We have in the past acquired, and we expect to acquire in the future, other businesses, business units, and
technologies. Acquisitions can involve a number of special risks and challenges, including:
Complexity, time, and costs associated with the integration of acquired business operations, workforce,
products, and technologies into our existing business, sales force, employee base, product lines, and
technology
Diversion of management time and attention from our existing business and other business opportunities
Loss or termination of employees, including costs associated with the termination or replacement of those
employees
Assumption of debt or other liabilities of the acquired business, including litigation related to the acquired
business
The incurrence of additional acquisition-related debt as well as increased expenses and working capital
requirements
Dilution of stock ownership of existing stockholders
Increased costs and efforts in connection with compliance with Section 404 of the Sarbanes-Oxley Act
Substantial accounting charges for restructuring and related expenses, write-off of in-process research and
development, impairment of goodwill, amortization of intangible assets, and stock-based compensation
expense
Integrating acquired businesses has been and will continue to be a complex, time consuming, and expensive
process, and can impact the effectiveness of our internal control over financial reporting. For example, as disclosed
in Item 9A in this annual report, we have remediated a material weakness in our internal control over financial
reporting that was largely related to Symantec having insufficient personnel resources with adequate expertise to
properly manage the increased volume and complexity of income tax matters arising from the acquisition of Veritas.

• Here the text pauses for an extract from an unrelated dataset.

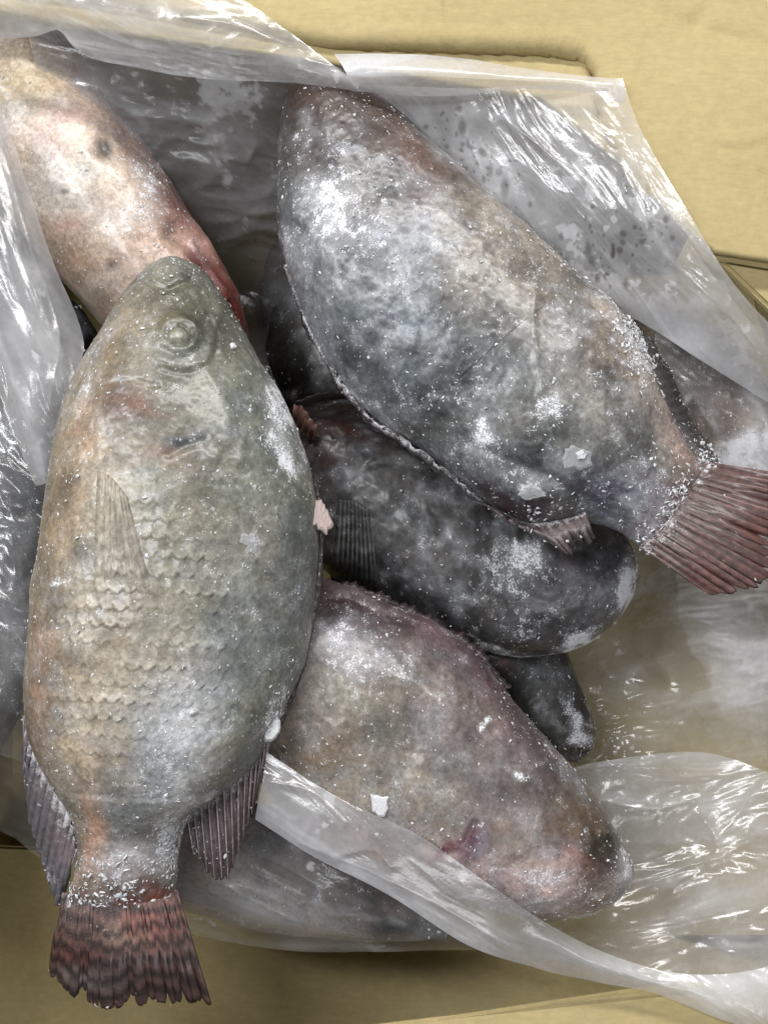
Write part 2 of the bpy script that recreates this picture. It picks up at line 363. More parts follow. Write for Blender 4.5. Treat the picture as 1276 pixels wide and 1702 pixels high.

If integration of our acquired businesses is not successful, we may not realize the potential benefits of an
acquisition or undergo other adverse effects that we currently do not foresee. To integrate acquired businesses, we
must implement our technology systems in the acquired operations and integrate and manage the personnel of the
acquired operations. We also must effectively integrate the different cultures of acquired business organizations into
our own in a way that aligns various interests, and may need to enter new markets in which we have no or limited
experience and where competitors in such markets have stronger market positions.
Any of the foregoing, and other factors, could harm our ability to achieve anticipated levels of profitability
from acquired businesses or to realize other anticipated benefits of acquisitions. In addition, because acquisitions of
high technology companies are inherently risky, no assurance can be given that our previous or future acquisitions
will be successful and will not adversely affect our business, operating results, or financial condition.